Fino all’avvento dell’industria chimica, l’unico modo per produrre i pigmenti era utilizzare piante, minerali, terre e composti organici.
C’è ancora chi lo fa — e negli anni, qui su Frizzifrizzi, abbiamo parlato di manuali, guide e progetti di questo tipo — ma la maggior parte dei colori a disposizione di chi dipinge, stampa o tinge tessuti e pelli è di origine sintetica.

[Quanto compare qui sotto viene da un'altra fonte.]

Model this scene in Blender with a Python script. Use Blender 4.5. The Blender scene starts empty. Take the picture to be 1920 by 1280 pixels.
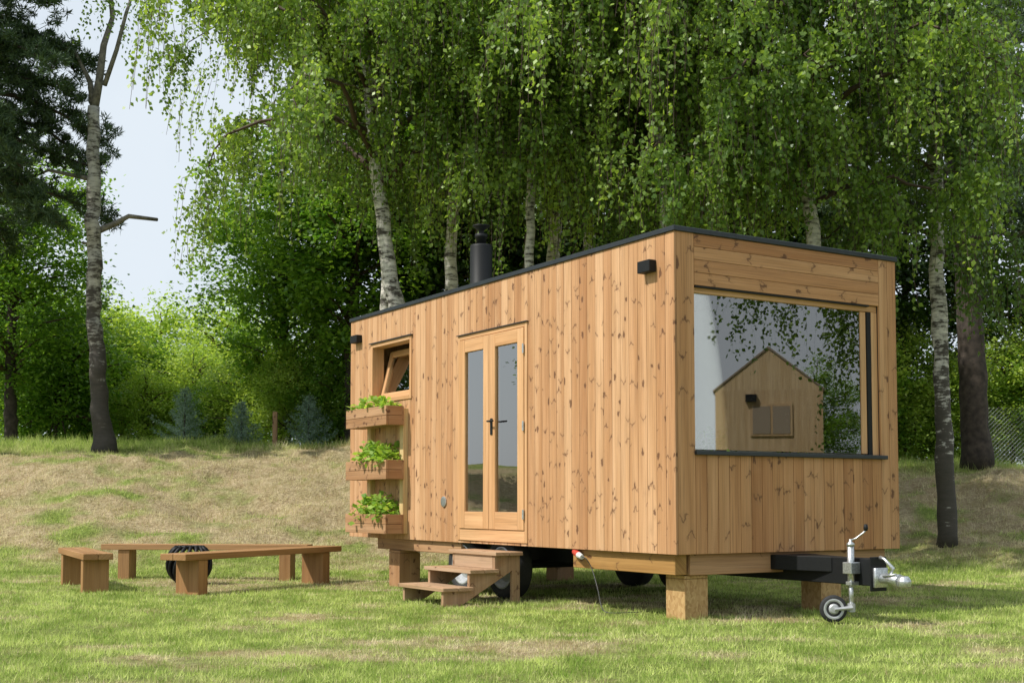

Vista la crescente attenzione nei confronti dell’impatto ambientale, alcuni artisti e designer hanno però cominciato a coltivare un certo senso di colpa, ed è proprio lavorano con alcuni di loro che la designer Nicole Stjernswärd — di origine americana, svedese e finlandese ma di base a Londra — ha cominciato a sviluppare un sistema per trasformare in pigmenti delle materie prime a impatto ambientale zero e disponibili in grandi quantità: gli scarti vegetali.
Stjernswärd ha lavorato al suo progetto mentre frequentava il Royal College of Art di Londra e l’ha presentato lo scorso luglio al “graduate show” della scuola.
Battezzato Kaiku — che in finlandese significa eco — il sistema consiste nel bollire i resti per estrarre il colorante, che poi finisce in un serbatoio e qui, insieme a dell’aria calda pressurizzata viene convogliata, grazie a un ugello atomizzatore, in un’aspirapolvere di vetro, dove la nebbiolina che si produce evapora immediatamente e ciò che rimane è un sottile polvere colorata.
Come ha raccontato al sito Dezeen, quando ha cominciato a lavorare al progetto Stjernswärd ha intervistato diversi artisti e ha incontrato David Peggie, che lavora come chimico alla National Gallery, per farsi illustrare i colori utilizzati dai grandi artisti del passato e da quelli attuali.